Par le passé et à de nombreuses reprises, on a déjà décalé certaines élections d'un an sous prétexte de motifs ponctuels ou accessoires. Il n'y a donc aucune raison pour ne pas agir cette fois de même alors que là, il y a une vraie justification. Des manifestations européennes ou même mondiales viennent d'être reportées, d'autres viennent d'être annulées. Les Jeux olympiques viennent par exemple d'être reportés d'un an. Ainsi, il serait aberrant de ne pas faire de même pour les élections municipales, dans 4 922 communes ou secteurs sur un total de 35 065 (cf. Q.E. n° 14 984, J.O. Sénat, 2 avril 2020).

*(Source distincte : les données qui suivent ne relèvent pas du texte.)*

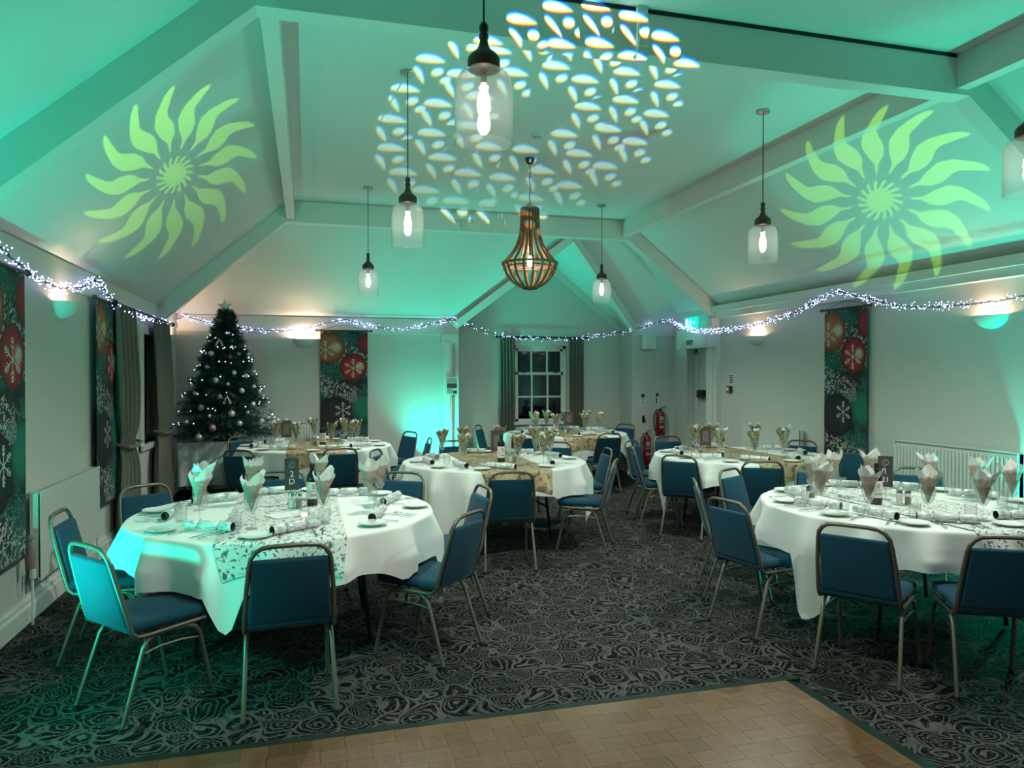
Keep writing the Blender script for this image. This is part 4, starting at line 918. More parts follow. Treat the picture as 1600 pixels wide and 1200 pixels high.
# ================================================================== BANNERS
def banner_mat():
    m = mat('banner_print', (.02, .05, .05), .75); b = NB(m.node_tree); co = objcoord(b)
    sp = b.n('ShaderNodeSeparateXYZ'); b.L.new(co, sp.inputs[0])
    n1 = b.n('ShaderNodeTexNoise'); n1.inputs['Scale'].default_value = 3.0; n1.inputs['Detail'].default_value = 2; b.L.new(co, n1.inputs['Vector'])
    ground = b.mix(b.step(n1.outputs[0], .42, .60), (.006, .012, .014, 1), (.006, .10, .085, 1))
    # bokeh specks
    v1 = b.n('ShaderNodeTexVoronoi'); v1.inputs['Scale'].default_value = 34; b.L.new(co, v1.inputs['Vector'])
    sp1 = b.m('MULTIPLY', b.step(v1.outputs['Distance'], .30, .18), b.step(n1.outputs[0], .40, .55))
    g2 = b.mix(b.m('MULTIPLY', sp1, .6), ground, (.30, .55, .48, 1))
    # frosted twigs and berries in drifting bands
    n2 = b.n('ShaderNodeTexNoise'); n2.inputs['Scale'].default_value = 2.2; n2.inputs['Detail'].default_value = 1
    wob = b.m('ADD', b.m('ADD', sp.outputs[2], b.m('MULTIPLY', sp.outputs[0], .55)), b.m('MULTIPLY', b.m('SUBTRACT', n1.outputs[0], .5), .35))
    band = b.m('ABSOLUTE', b.m('SUBTRACT', b.m('FRACT', b.m('MULTIPLY', wob, 1.55)), .5))
    mask = b.step(band, .30, .14)
    v2 = b.n('ShaderNodeTexVoronoi'); v2.inputs['Scale'].default_value = 36; v2.inputs['Randomness'].default_value = 1.0; b.L.new(b.vm('ADD', co, (.3, .1, .7)), v2.inputs['Vector'])
    ber = b.m('MULTIPLY', b.step(v2.outputs['Distance'], .46, .26), mask)
    spc = b.n('ShaderNodeSeparateColor'); b.L.new(v2.outputs['Color'], spc.inputs[0])
    ber = b.m('MULTIPLY', ber, b.step(spc.outputs[0], .25, .45, .25, 1.0))
    tw = b.n('ShaderNodeTexNoise'); tw.inputs['Scale'].default_value = 9; tw.inputs['Detail'].default_value = 2; b.L.new(co, tw.inputs['Vector'])
    twig = b.m('MULTIPLY', b.step(b.m('ABSOLUTE', b.m('SUBTRACT', tw.outputs[0], .5)), .03, .012), b.step(band, .36, .2))
    g2 = b.mix(twig, g2, (.46, .43, .40, 1))
    g3 = b.mix(ber, g2, b.mix(spc.outputs[1], (.62, .60, .54, 1), (.55, .36, .34, 1)))
    b.L.new(g3, P(m).inputs['Base Color'])
banner_mat()
def bauble_mat(name, c, cx, cz, r, hi):      # photographic print of a glossy ball
    m = mat(name, c, .7); b = NB(m.node_tree); co = objcoord(b); sp = b.n('ShaderNodeSeparateXYZ'); b.L.new(co, sp.inputs[0])
    def dist(x0, z0): dx = b.m('SUBTRACT', sp.outputs[0], x0); dz = b.m('SUBTRACT', sp.outputs[2], z0); return b.m('SQRT', b.m('ADD', b.m('MULTIPLY', dx, dx), b.m('MULTIPLY', dz, dz)))
    g = b.mix(b.step(dist(cx, cz), r * .5, r * 1.02), (*c, 1), (c[0] * .35, c[1] * .35, c[2] * .35, 1))
    g = b.mix(b.m('MULTIPLY', b.step(dist(cx + r * .45, cz + r * .05), r * .42, r * .12), hi), g, (.62, .56, .46, 1))
    b.L.new(g, P(m).inputs['Base Color'])
bauble_mat('print_orange', (.42, .13, .06), -.22, -.25, .235, .8); bauble_mat('print_red', (.42, .012, .025), .135, -.53, .205, .75); bauble_mat('print_navy', (.014, .012, .022), -.13, -1.22, .255, .0); bauble_mat('print_green', (.004, .16, .10), .30, -1.13, .22, .15); bauble_mat('print_crimson', (.28, .012, .02), .36, -.18, .17, .0)
m = mat('print_silver', (.3, .34, .32), .7); b = NB(m.node_tree); v_ = b.n('ShaderNodeTexVoronoi'); v_.inputs['Scale'].default_value = 90; b.L.new(objcoord(b), v_.inputs['Vector']); b.L.new(b.mix(b.step(v_.outputs['Distance'], .25, .5), (.55, .58, .55, 1), (.05, .08, .08, 1)), P(m).inputs['Base Color'])
mat('print_snow', (.62, .58, .52), .7); mat('print_gleam', (.48, .36, .24), .7)
BW, BH = .69, 1.79
def clip_disc(cx, cz, r, n=40, sx=1.0):
    poly = [(cx + sx * r * math.cos(2 * PI * i / n), cz + r * math.sin(2 * PI * i / n)) for i in range(n)]
    def cut(poly, ax, lim, sgn):
        out = []
        for i, p in enumerate(poly):
            q = poly[(i + 1) % len(poly)]; pin, qin = sgn * (p[ax] - lim) <= 0, sgn * (q[ax] - lim) <= 0
            if pin: out.append(p)
            if pin != qin:
                t_ = (lim - p[ax]) / (q[ax] - p[ax]); out.append((p[0] + t_ * (q[0] - p[0]), p[1] + t_ * (q[1] - p[1])))
        return out
    for ax, lim, sg in ((0, -BW / 2, -1), (0, BW / 2, 1), (1, -BH, -1), (1, 0, 1)):
        if poly: poly = cut(poly, ax, lim, sg)
    return poly
def flat(poly, y): return MB().prism([(p[0], y, p[1]) for p in poly], (0, -.0005, 0))
def snowflake(cx, cz, r, y):
    q = MB()
    def seg(a, c, w_):
        a, c = Vector((a[0], y, a[1])), Vector((c[0], y, c[1])); t_ = (c - a).normalized(); n = Vector((-t_.z, 0, t_.x)) * w_
        q.prism([a - n, c - n, c + n, a + n], (0, -.0004, 0))
    for k in range(6):
        a = PI / 2 + k * PI / 3; d = (math.cos(a), math.sin(a)); seg((cx, cz), (cx + r * d[0], cz + r * d[1]), r * .030)
        for f, l in ((.45, .28), (.68, .25), (.86, .16)):
            for s in (-1, 1):
                a2 = a + s * PI / 4; bx, bz = cx + r * f * d[0], cz + r * f * d[1]
                ex_, ez_ = bx + r * l * math.cos(a2), bz + r * l * math.sin(a2)
                if abs(ex_) < BW / 2: seg((bx, bz), (ex_, ez_), r * .026)
    return q
def banner_parts():
    f = MB().box(-BW / 2, BW / 2, -.004, 0, -BH, 0).mesh('fabric', 'banner_print'); subs = []
    def disc(n, cx, cz, r, m, lay=1): subs.append((n, flat(clip_disc(cx, cz, r), -.004 - .0006 * lay).mesh(n, m)))
    disc('printed_bauble', -.22, -.25, .235, 'print_orange')
    disc('printed_bauble', .36, -.18, .17, 'print_crimson')
    disc('printed_bauble', .135, -.53, .205, 'print_red', 2)
    disc('printed_bauble', -.13, -1.22, .255, 'print_navy', 1)
    disc('printed_bauble', .30, -1.13, .22, 'print_green', 1)
    disc('printed_bauble', .125, -.985, .075, 'print_silver', 3)
    for cx, cz, r in ((-.275, -.28, .14), (.13, -.55, .14), (-.02, -1.18, .125)): subs.append(('printed_snowflake', snowflake(cx, cz, r, -.0075).mesh('printed_snowflake', 'print_snow')))
    rod = MB().tube([(-BW / 2 - .05, -.006, .012), (BW / 2 + .05, -.006, .012)], .012, 10).ball((-BW / 2 - .055, -.006, .012), .02).ball((BW / 2 + .055, -.006, .012), .02).mesh('rod', 'bronze', True)
    cord = MB().tube([(-BW / 2 - .04, -.004, .015), (0, .01, .10), (BW / 2 + .04, -.004, .015)], .0025, 5).mesh('hanging_cord', 'print_dark', True)
    rod2 = MB().tube([(-BW / 2 - .02, -.006, -BH), (BW / 2 + .02, -.006, -BH)], .010, 8).mesh('bottom_rod', 'bronze', True)
    tas = [MB().ball((s * (BW / 2 + .04), -.012, -BH + .10), .022, 8, 6).lathe([(.012, -BH + .085), (.030, -BH - .02), (.026, -BH - .10), (0, -BH - .10)], 10, (s * (BW / 2 + .04), -.012, 0)).mesh('tassel', 'tassel', True) for s in (1,)]
    return [('fabric', f, subs), ('rod', rod, []), ('hanging_cord', cord, []), ('bottom_rod', rod2, [])] + [('tassel', m_, []) for m_ in tas]
BAN = banner_parts()
for (x, y, z_, rz, lab) in ((XL + .055, 5.02, 2.27, PI / 2, 'Christmas bauble print banner cut by the left picture edge'), (XL + .055, 7.38, 2.28, PI / 2, 'Christmas bauble print banner on left wall beside the curtain'),
                            (.535, YB - .055, 2.29, 0, 'Christmas bauble print banner on the back wall near the tree'), (XR - .055, 7.16, 2.39, -PI / 2, 'Christmas bauble print banner on the right wall')):
    place('banner', BAN, lab, 'banner', (x, y, z_), rz, 'hanging bauble banners')

# ================================================================== CURTAINS
def curtain(name, x0, x1, ztop, zbot, depth, folds, label, loc, rz, tie=None, group=None):
    t = thing(name, label, 'curtain', loc, rz, group); NX, NZ = folds * 10, 24; vs = []; fs = []
    for th in (0, .006):
        for j in range(NZ + 1):
            h = j / NZ; z_ = ztop + (zbot - ztop) * h
            for i in range(NX + 1):
                u = i / NX; w_ = 1.0
                if tie is not None: w_ = 1 - .28 * math.exp(-((z_ - tie) / .22) ** 2)
                xm = (x0 + x1) / 2; x = xm + (u - .5) * (x1 - x0) * w_
                amp = depth * (.55 + .45 * min(1, h * 3)) * (1 if tie is None else 1 - .4 * math.exp(-((z_ - tie) / .12) ** 2))
                y = -amp * (.5 + .5 * math.sin(2 * PI * folds * u + .6 * math.sin(5 * u + h))) - th
                vs.append((x, y, z_))
    m_ = (NZ + 1) * (NX + 1)
    for o_ in (0, m_):
        for j in range(NZ):
            for i in range(NX): a = o_ + j * (NX + 1) + i; fs.append((a, a + 1, a + NX + 2, a + NX + 1))
    MB().add(vs, fs).obj('drape', 'curtain', t, True, ang=70)
    if tie is not None:
        w2 = (x1 - x0) * .72 / 2; xm = (x0 + x1) / 2
        MB().tube([(xm - w2 - .01, .01, tie + .03), (xm - w2 - .01, -depth - .012, tie), (xm, -depth - .018, tie - .02), (xm + w2 + .01, -depth - .012, tie), (xm + w2 + .01, .01, tie + .03)], .016, 8).obj('tieback', 'curtain', t, True)
    return t
curtain('curtain', -.42, .42, 2.28, .08, .09, 5, 'left of two olive grey floor-length curtains on the left wall', (XL + .05, 8.02, 0), PI / 2, .95, 'left wall curtains')
curtain('curtain', -.50, .50, 2.28, .08, .09, 6, 'right of two olive grey floor-length curtains on the left wall', (XL + .05, 9.88, 0), PI / 2, .95, 'left wall curtains')
curtain('curtain', -.13, .13, 2.26, .30, .06, 5, 'left narrow green-grey curtain of the sash window', (3.20, RY - .03, 0), 0, None, 'window curtains')
curtain('curtain', -.13, .13, 2.26, .30, .06, 5, 'right narrow green-grey curtain of the sash window', (4.42, RY - .03, 0), 0, None, 'window curtains')
t = thing('curtain_rod', 'black curtain rod above the sash window', 'curtain rod', (0, 0, 0)); MB().tube([(3.03, RY - .065, 2.275), (4.60, RY - .065, 2.275)], .013, 10).obj('pole', 'black_metal', t, True)
for x in (3.02, 4.61): MB().ball((x, RY - .065, 2.275), .026).obj('finial', 'black_metal', t, True)
for x in (3.15, 4.48): MB().box(x - .01, x + .01, RY - .065, RY, 2.262, 2.288).obj('bracket', 'black_metal', t)
t = thing('curtain_rod', 'black curtain rod along the left wall', 'curtain rod', (0, 0, 0)); MB().tube([(XL + .095, 7.52, 2.295), (XL + .095, 10.48, 2.295)], .014, 10).obj('pole', 'black_metal', t, True)
for y in (7.50, 10.50): MB().ball((XL + .095, y, 2.295), .03).obj('finial', 'black_metal', t, True)
for y in (7.62, 10.4): MB().box(XL, XL + .095, y - .01, y + .01, 2.282, 2.308).obj('bracket', 'black_metal', t)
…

À l'évidence, il faut annuler le premier tour des élections municipales dans les communes où le conseil n'a pas été élu au complet au 15 mars dernier et reporter le scrutin d'un an. Dans ces 4 922 communes ou secteurs, les élections municipales pourraient alors avoir lieu en mars 2021 en même temps que les élections départementales et régionales ou avec un décalage sur le dimanche suivant. Dans la mesure où les élus municipaux représentent plus de 90 % des délégués sénatoriaux, cela devrait naturellement avoir pour corollaire indirect le report également d'un an, de l'élection devant avoir lieu en septembre 2020 pour l'une des deux séries de sénateurs.
Les mesures à prendre tendraient donc :
• à confirmer la validation du résultat du premier tour des élections municipales de mars 2020 dans les communes et secteurs où les conseillers municipaux ont été élus au complet et à proroger d'un an la durée de leur mandat ;
• à annuler les résultats du premier tour des élections municipales de mars 2020 dans les autres communes ou secteurs, à y reporter les deux tours du scrutin municipal à mars 2021 et à y proroger d'un an le mandat des conseillers municipaux élus en 2014 ;
• à proroger de même d'un an le mandat en cours des deux séries de sénateurs afin d'éviter l'organisation d'élections sénatoriales avant le renouvellement total des municipalités.
Les propositions ci-dessus relèvent d'une loi pour ce qui concerne les élections municipales et d'une loi organique pour ce qui est des élections sénatoriales. Pour les élections municipales, c'est l'objet de la présente proposition de loi.